No, c’è una sola cosa che capisco, di Bersani, quando parla, il tono. Quel che vuol dire il tono di Bersani, per come lo capisco io, è che tanto lui lo sapeva, che andava a finire così. Che non gli han datto retta e allora poi per forza. Che lui se l’era immaginato fin da subito. Lui lo sapeva benissimo, e avrebbe saputo benissimo come farlo solo che non gliel’han mica lasciato fare e allora adesso cosa vogliono? Indipendentemente dalle cose che dice, a me mi sembra sempre che voglia dire sempre quella cosa lì.
Anche nelle facce che fa, quando risponde, a me Bersani mi sembra proprio uno che sapeva tutto: Bersani è uno che, quando l’ho visto, lo sono andato anche a cercare su YouTube, è uno che lui, quando gli fanno una domanda, non deve mai pensarci, sa sempre tutte le riposte, e le risposte io non le capisco mai, quel che vuol dire, ma il tono è sempre quello lì che lo sapeva, lui, che andava a finir così, per forza, eh, oramai, cosa vuoi fare.
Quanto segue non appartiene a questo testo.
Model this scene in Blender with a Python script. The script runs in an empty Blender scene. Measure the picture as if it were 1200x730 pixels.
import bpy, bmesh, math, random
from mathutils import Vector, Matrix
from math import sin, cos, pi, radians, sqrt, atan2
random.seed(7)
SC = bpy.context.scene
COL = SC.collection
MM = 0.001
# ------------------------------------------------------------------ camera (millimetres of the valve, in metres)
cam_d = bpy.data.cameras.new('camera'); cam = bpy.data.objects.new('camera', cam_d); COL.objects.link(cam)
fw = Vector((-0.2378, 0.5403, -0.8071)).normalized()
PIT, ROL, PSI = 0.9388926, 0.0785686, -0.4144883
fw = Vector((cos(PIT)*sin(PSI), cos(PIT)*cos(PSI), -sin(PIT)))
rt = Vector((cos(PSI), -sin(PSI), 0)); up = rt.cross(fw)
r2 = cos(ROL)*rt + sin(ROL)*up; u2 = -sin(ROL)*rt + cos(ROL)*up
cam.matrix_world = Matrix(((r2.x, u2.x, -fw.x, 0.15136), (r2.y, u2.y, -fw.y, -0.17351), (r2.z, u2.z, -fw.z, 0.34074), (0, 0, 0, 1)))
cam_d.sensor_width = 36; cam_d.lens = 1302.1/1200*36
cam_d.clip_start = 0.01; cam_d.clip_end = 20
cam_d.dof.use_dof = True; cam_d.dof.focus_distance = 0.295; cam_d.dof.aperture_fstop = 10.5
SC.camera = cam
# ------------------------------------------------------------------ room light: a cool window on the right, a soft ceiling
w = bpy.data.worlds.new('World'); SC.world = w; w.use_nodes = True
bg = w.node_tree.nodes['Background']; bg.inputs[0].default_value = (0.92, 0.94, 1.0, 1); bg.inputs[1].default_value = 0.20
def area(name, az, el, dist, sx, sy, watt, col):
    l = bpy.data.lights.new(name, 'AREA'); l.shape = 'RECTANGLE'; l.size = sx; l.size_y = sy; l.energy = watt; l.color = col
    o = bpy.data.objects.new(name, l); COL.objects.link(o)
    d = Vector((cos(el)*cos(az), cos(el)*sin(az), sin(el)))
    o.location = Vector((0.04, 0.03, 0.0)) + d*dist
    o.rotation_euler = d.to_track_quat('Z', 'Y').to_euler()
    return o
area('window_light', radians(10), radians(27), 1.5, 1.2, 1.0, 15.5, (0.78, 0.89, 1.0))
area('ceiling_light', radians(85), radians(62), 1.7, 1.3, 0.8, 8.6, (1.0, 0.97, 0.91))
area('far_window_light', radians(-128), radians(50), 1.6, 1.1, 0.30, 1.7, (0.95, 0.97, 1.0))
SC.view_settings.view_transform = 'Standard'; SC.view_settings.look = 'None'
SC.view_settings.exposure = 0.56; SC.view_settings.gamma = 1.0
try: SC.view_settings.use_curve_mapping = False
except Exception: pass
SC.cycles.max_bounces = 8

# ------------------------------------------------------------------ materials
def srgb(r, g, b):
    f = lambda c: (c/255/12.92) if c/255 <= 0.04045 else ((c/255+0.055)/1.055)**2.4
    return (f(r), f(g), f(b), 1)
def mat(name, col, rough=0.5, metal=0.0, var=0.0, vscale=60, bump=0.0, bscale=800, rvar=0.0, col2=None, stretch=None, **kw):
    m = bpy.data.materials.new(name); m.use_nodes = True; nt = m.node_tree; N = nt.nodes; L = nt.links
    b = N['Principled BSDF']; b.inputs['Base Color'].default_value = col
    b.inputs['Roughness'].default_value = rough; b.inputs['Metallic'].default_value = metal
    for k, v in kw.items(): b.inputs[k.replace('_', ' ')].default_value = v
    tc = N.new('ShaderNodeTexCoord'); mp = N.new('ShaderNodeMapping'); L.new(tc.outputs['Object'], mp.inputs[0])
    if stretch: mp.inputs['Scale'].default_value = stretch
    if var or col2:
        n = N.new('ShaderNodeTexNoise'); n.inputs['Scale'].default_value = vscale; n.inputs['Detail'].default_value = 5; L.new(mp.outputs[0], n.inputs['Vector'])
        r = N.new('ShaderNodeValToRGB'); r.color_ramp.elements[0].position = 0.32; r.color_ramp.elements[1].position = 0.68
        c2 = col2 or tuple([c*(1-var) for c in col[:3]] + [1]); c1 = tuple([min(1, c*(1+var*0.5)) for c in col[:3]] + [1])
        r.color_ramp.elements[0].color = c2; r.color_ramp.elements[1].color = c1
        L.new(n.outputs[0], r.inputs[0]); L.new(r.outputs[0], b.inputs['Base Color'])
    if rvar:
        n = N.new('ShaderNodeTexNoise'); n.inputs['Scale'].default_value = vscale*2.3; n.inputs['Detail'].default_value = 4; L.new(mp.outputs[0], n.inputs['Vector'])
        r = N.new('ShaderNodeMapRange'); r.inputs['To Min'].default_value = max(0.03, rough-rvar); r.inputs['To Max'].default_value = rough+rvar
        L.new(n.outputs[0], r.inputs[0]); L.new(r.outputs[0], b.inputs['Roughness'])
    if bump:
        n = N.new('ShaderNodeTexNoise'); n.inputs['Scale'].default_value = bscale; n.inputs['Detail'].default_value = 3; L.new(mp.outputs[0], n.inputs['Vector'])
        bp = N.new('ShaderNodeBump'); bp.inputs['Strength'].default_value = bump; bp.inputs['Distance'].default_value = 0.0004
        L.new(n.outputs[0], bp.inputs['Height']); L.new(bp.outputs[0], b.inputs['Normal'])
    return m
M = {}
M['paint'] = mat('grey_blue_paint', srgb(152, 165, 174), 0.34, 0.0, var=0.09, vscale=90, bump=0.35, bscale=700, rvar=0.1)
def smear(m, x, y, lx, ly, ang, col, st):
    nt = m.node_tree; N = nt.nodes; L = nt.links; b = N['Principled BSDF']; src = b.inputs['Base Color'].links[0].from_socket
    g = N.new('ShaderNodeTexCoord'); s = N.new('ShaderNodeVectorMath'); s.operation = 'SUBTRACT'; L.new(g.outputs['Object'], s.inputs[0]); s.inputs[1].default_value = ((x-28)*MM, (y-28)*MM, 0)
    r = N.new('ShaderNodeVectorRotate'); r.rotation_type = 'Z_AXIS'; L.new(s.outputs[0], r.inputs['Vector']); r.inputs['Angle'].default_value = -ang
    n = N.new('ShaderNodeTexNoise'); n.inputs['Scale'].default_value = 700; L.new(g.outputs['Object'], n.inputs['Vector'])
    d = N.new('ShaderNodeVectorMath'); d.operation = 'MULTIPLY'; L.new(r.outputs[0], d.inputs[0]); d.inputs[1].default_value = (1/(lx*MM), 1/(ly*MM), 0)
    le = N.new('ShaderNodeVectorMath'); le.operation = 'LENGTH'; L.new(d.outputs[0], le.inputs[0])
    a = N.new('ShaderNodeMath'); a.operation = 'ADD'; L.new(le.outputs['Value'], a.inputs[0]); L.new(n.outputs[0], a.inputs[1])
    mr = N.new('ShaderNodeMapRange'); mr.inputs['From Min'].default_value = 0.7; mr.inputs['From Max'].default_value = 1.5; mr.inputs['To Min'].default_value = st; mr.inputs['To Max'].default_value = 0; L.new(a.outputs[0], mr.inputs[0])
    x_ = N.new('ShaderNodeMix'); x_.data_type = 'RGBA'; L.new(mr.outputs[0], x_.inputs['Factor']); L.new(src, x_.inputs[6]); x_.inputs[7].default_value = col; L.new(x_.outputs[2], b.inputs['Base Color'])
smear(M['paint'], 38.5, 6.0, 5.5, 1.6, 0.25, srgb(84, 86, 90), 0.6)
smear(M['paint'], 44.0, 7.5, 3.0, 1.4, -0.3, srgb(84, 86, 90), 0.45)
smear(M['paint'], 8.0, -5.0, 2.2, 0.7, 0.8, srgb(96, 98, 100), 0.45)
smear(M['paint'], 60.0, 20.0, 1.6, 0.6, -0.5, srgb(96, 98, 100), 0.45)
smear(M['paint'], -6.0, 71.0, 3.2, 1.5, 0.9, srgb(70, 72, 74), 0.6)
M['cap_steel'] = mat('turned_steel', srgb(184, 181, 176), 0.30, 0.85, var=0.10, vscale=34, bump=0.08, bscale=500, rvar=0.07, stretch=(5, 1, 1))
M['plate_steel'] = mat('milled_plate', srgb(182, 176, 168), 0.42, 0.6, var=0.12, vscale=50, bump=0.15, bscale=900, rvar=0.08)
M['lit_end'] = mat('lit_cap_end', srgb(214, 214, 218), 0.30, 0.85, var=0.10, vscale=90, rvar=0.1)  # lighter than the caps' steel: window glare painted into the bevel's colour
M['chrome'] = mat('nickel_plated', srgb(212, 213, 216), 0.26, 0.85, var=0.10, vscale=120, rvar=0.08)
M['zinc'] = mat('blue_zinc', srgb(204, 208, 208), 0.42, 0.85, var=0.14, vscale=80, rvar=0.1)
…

Io credo di non aver mai visto la faccia di Bersani pensierosa, Bersani a me mi sembra uno che non ha bisogno, di pensare, a me a veder Bersani mi viene in mente l’espressione “a menadito” che usava mia mamma per dirmi che le tabelline le dovevo sapere a menadito; ecco Bersani è uno che le cose le sa così, senza bisogno di pensarci, a menadito, solo che contemporaneamente, mi sbaglierò, ma a me mi sembra uno che le cose che sa a menadito, non gliele faranno mai mettere in pratica, che lui ce li avrebbe, anche, i titoli per farlo, solo che non vogliono, e allora così dopo, ecco, guarda, per forza, che cosa ti aspettavi?
E poi, l’ultima cosa che mi viene in mente, a pensare a Bersani, che forse non c’entra però niente, mi viene in mente un altro signore di Piacenza che una volta, lo ero andato a trovare, lui si lamentava di D’Alema, che aveva appena dato le dimissioni da presidente del Consiglio di un governo in cui Bersani era ministro dei Trasporti e della navigazione, e si era così arrabbiato, con D’Alema, quel signore lì, che non lo chiamava neanche per nome, diceva: “Ma coso lì, barbisino, Richelieu, dicon tutti che è così intelligente, è così intelligente, è così intelligente; la prende sempre nel culo, era meglio uno più stupido”.